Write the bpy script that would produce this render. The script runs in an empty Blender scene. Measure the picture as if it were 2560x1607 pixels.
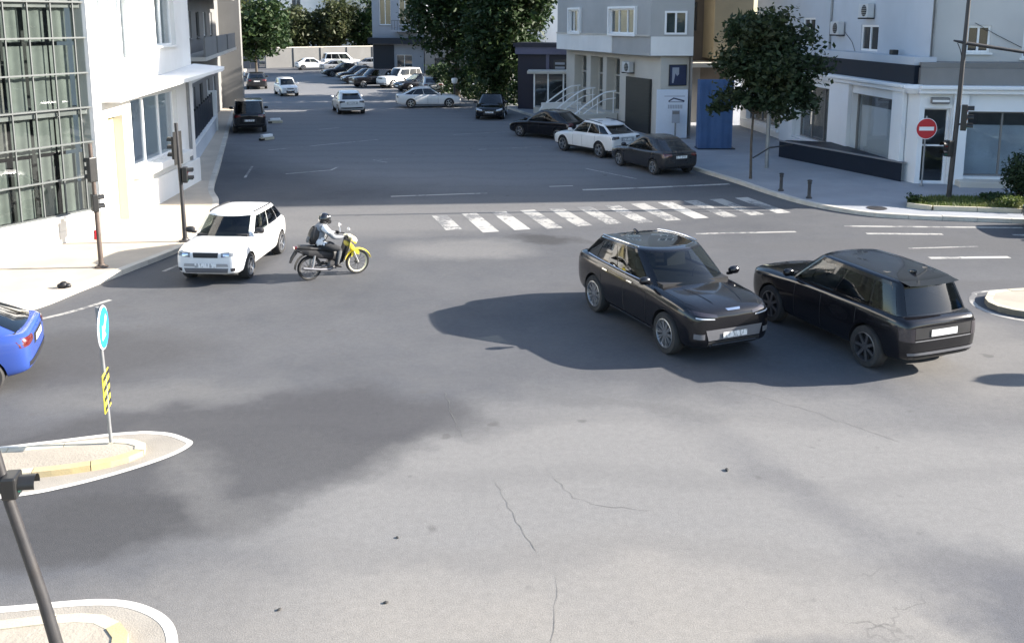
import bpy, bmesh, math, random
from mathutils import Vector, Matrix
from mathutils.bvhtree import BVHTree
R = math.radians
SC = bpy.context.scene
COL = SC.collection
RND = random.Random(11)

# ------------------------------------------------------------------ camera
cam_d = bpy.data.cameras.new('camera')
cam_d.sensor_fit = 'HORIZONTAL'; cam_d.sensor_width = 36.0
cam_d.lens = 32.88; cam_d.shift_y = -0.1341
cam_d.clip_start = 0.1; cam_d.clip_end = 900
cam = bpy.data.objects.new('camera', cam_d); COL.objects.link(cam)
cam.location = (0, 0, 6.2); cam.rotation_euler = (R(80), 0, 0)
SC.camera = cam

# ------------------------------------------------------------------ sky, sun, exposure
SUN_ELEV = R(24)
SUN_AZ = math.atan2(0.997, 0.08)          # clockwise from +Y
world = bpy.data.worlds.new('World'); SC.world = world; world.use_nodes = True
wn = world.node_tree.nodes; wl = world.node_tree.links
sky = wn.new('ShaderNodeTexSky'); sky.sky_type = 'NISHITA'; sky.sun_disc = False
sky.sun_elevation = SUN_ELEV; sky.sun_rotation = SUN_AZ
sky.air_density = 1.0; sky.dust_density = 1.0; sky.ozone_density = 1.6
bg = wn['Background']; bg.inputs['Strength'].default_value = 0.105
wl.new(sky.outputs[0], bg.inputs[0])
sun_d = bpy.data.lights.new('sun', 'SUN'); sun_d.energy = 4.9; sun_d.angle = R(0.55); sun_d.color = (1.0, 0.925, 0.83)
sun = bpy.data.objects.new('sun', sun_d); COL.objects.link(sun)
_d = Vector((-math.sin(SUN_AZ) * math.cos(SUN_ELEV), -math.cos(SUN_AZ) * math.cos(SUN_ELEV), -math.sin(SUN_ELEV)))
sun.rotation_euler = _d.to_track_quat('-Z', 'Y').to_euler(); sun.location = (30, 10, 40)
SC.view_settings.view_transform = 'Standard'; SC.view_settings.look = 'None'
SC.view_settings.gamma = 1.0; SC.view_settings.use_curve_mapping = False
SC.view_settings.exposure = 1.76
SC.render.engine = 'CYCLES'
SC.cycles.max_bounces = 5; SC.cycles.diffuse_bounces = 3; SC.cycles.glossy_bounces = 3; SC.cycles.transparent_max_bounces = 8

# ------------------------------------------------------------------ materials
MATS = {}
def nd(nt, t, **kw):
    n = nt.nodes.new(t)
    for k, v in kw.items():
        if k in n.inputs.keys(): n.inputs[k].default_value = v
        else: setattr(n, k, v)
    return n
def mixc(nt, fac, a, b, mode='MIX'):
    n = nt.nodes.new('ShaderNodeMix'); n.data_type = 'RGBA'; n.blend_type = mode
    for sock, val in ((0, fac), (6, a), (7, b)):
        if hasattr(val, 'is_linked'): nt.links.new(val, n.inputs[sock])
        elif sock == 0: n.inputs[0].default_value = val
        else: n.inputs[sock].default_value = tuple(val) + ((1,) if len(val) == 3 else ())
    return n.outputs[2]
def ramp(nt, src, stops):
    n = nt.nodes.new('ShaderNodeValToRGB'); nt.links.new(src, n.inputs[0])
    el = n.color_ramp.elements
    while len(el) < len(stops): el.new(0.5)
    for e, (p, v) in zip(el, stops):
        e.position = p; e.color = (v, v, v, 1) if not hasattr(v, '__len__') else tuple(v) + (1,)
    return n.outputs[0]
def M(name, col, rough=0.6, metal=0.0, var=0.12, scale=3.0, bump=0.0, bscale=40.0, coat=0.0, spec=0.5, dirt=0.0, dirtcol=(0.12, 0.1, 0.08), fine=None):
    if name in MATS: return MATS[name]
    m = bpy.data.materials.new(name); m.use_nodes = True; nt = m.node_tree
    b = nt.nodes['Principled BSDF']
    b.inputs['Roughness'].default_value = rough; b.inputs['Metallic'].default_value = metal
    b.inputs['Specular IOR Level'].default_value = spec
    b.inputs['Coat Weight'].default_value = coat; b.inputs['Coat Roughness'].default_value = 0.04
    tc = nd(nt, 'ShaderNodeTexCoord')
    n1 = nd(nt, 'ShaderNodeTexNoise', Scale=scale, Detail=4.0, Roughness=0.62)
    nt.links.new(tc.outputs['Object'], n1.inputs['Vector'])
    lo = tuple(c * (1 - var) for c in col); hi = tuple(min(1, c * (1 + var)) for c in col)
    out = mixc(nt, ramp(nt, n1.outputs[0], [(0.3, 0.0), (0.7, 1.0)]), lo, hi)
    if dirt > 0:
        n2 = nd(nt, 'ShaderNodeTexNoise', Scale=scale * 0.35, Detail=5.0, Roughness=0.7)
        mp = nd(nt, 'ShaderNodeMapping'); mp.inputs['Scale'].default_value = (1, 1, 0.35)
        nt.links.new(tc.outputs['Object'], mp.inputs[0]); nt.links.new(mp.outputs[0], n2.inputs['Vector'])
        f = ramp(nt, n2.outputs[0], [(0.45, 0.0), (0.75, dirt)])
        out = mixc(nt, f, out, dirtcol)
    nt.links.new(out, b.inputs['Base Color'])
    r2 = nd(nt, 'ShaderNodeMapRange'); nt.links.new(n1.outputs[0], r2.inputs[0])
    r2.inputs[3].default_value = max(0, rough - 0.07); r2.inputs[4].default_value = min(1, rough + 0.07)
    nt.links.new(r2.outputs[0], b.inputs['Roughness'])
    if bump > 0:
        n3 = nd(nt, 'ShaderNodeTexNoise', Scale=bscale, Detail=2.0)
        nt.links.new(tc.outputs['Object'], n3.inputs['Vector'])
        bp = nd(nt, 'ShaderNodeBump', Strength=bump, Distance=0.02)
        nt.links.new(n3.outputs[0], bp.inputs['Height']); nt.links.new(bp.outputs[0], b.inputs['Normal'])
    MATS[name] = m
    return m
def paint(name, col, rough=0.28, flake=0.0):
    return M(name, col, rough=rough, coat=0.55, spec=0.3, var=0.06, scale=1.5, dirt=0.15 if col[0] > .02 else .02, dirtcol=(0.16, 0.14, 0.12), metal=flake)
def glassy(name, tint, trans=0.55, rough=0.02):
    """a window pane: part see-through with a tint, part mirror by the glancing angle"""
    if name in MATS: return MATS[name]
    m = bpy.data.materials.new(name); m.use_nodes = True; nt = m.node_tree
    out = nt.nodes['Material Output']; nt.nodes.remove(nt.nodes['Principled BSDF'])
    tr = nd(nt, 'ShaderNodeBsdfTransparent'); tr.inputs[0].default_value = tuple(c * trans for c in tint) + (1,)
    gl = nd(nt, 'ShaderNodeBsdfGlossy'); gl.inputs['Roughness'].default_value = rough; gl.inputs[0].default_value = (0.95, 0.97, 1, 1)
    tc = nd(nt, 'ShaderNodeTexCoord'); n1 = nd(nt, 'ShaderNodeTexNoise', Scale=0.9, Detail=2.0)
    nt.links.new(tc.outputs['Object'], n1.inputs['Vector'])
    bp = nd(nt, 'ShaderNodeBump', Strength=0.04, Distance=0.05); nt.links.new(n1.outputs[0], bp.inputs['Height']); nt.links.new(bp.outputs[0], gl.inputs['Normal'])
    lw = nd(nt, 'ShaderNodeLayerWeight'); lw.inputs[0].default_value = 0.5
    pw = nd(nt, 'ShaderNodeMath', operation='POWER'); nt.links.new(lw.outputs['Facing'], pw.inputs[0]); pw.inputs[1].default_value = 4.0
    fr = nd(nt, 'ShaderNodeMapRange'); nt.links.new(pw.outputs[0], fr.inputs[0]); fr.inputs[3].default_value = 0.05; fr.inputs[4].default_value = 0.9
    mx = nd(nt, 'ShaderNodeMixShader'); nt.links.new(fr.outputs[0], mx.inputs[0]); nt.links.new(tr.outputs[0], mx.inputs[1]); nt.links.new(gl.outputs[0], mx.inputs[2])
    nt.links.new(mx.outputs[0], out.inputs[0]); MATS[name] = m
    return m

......

- Exercise directions
Without the pictures, return the listing above from its first line through the line that has "SC.cycles.max_bounces = 5;".

- Exercise output
Write the bpy script that would produce this render. The script runs in an empty Blender scene. Measure the picture as if it were 2560x1607 pixels.
import bpy, bmesh, math, random
from mathutils import Vector, Matrix
from mathutils.bvhtree import BVHTree
R = math.radians
SC = bpy.context.scene
COL = SC.collection
RND = random.Random(11)

# ------------------------------------------------------------------ camera
cam_d = bpy.data.cameras.new('camera')
cam_d.sensor_fit = 'HORIZONTAL'; cam_d.sensor_width = 36.0
cam_d.lens = 32.88; cam_d.shift_y = -0.1341
cam_d.clip_start = 0.1; cam_d.clip_end = 900
cam = bpy.data.objects.new('camera', cam_d); COL.objects.link(cam)
cam.location = (0, 0, 6.2); cam.rotation_euler = (R(80), 0, 0)
SC.camera = cam

# ------------------------------------------------------------------ sky, sun, exposure
SUN_ELEV = R(24)
SUN_AZ = math.atan2(0.997, 0.08)          # clockwise from +Y
world = bpy.data.worlds.new('World'); SC.world = world; world.use_nodes = True
wn = world.node_tree.nodes; wl = world.node_tree.links
sky = wn.new('ShaderNodeTexSky'); sky.sky_type = 'NISHITA'; sky.sun_disc = False
sky.sun_elevation = SUN_ELEV; sky.sun_rotation = SUN_AZ
sky.air_density = 1.0; sky.dust_density = 1.0; sky.ozone_density = 1.6
bg = wn['Background']; bg.inputs['Strength'].default_value = 0.105
wl.new(sky.outputs[0], bg.inputs[0])
sun_d = bpy.data.lights.new('sun', 'SUN'); sun_d.energy = 4.9; sun_d.angle = R(0.55); sun_d.color = (1.0, 0.925, 0.83)
sun = bpy.data.objects.new('sun', sun_d); COL.objects.link(sun)
_d = Vector((-math.sin(SUN_AZ) * math.cos(SUN_ELEV), -math.cos(SUN_AZ) * math.cos(SUN_ELEV), -math.sin(SUN_ELEV)))
sun.rotation_euler = _d.to_track_quat('-Z', 'Y').to_euler(); sun.location = (30, 10, 40)
SC.view_settings.view_transform = 'Standard'; SC.view_settings.look = 'None'
SC.view_settings.gamma = 1.0; SC.view_settings.use_curve_mapping = False
SC.view_settings.exposure = 1.76
SC.render.engine = 'CYCLES'
SC.cycles.max_bounces = 5; SC.cycles.diffuse_bounces = 3; SC.cycles.glossy_bounces = 3; SC.cycles.transparent_max_bounces = 8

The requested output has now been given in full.